Unsurprisingly, there's a similarly dangerous quality to the movie performances that drew Gillen into his profession: "There were definitely a few films that made me want to be an actor," he says. "They usually had Mickey Rourke or Sean Penn in them – Rumblefish, The Pope of Greenwich Village, Year of the Dragon, The Falcon and the Snowman, At Close Range – and some that were a bit closer to home, like Cal, The Dead, Mona Lisa. On the night of my 16th birthday – or was it my 15th? I can't remember – I was on my own watching Rumblefish at the Curzon on Abbey St. Or was it The Cameo? I never forgot anything about the film though."
At 45, Gillen is precisely the right age to have reaped benefits from the Golden Age of the Video Store, the halcyon period that gifted the world such luminaries as Quentin Tarantino. But, even during the Golden Age, Dublin offered a different kind of video-store experience.
"I'm definitely of an age where a lot of the defining films I've seen would have come from video-rental places," says Gillen. "Like the Red Corner Shop on Dorset St – which was better known as a furniture shop – but where they had a lot of interesting stuff. The video places tended to have the complete spectrum of whatever was available, so you'd also be watching Paris, Texas, Fitzcarraldo, The Treasure of Sierra Madre and everything else in the shop if you had a couple of years.
"There was a place up by the Cat and Cage pub – I think it was called Drumcondra Video – where I did watch a few of what've been termed 'video nasties'. Like Driller Killer and Texas Chain Saw Massacre.

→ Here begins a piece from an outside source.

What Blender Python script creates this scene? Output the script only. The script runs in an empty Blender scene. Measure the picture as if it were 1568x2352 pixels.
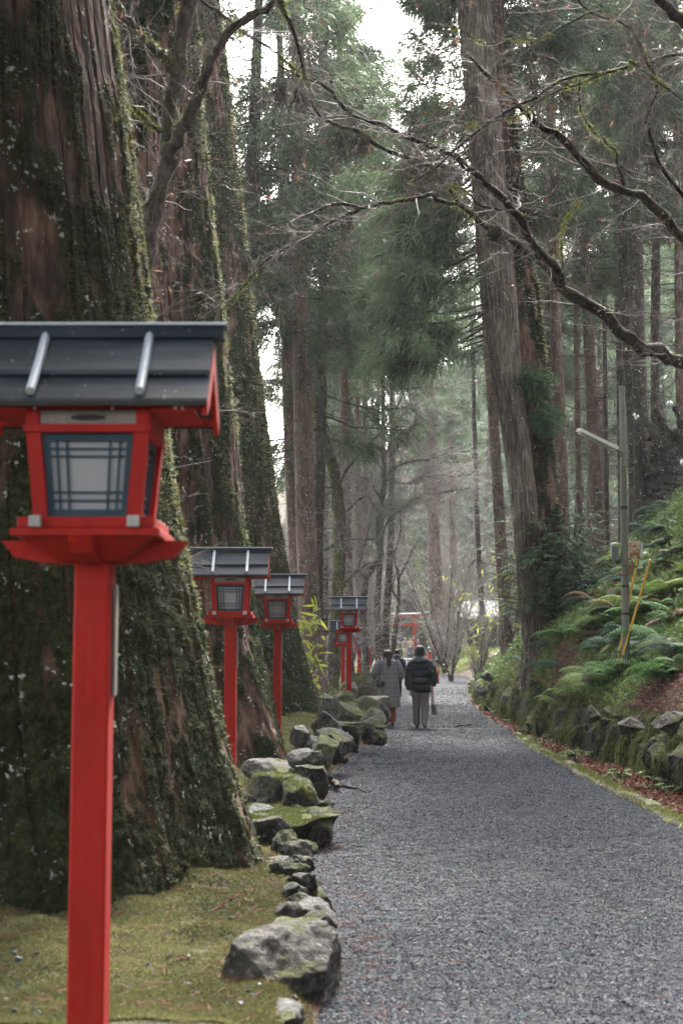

I never really liked those. But they also had the Cronenberg films which were right up there on the same shelf."
There is, accordingly, a horror strand to Aidan's work (see the creepy Wake Wood, for instance) and in his selections for his seventies season at the Triskel: a programme that includes The Exorcist and The Wicker Man. Do we sense a genre soft spot?
"I have a friend who used to like going out to the rental shops looking for all the latest 'haunted videos' . Like The Fog and the like. I always found the haunted videos 50 per cent amusing and 50 per cent disturbing. And the first film I remember seeing was a horror: The House on Haunted Hill. I remember watching it from my parents' bed when they were out, frozen in terror."
Having survived this early trauma with a Vincent Price movie, Gillen were on to develop a taste for Robert Altman and Terrence Malick. There are certain neat parallels between this milieu and the detailed character study Gillen brings to a project such as Treacle Jr.
"I do try and stick close to directors like Jamie Thraves who I worked with on The Low Down and Treacle. Because he's interested in character and that kind of freewheeling storytelling you find in something like Scarecrow. He's also quite visual. And if I've learnt anything from watching Badlands or Days of Heaven it's that you don't have to be doing too much or saying too much if you're in the right hands."
I wonder what techniques and ticks the actor might have, well, pinched from his favourite films?
"There's a scene in Treacle where I dance with a lamp, that's ripped from Mick Jagger dancing with a florescent tube in Performance which we're screening.
“Jesus, I hope acting is more than twitches.”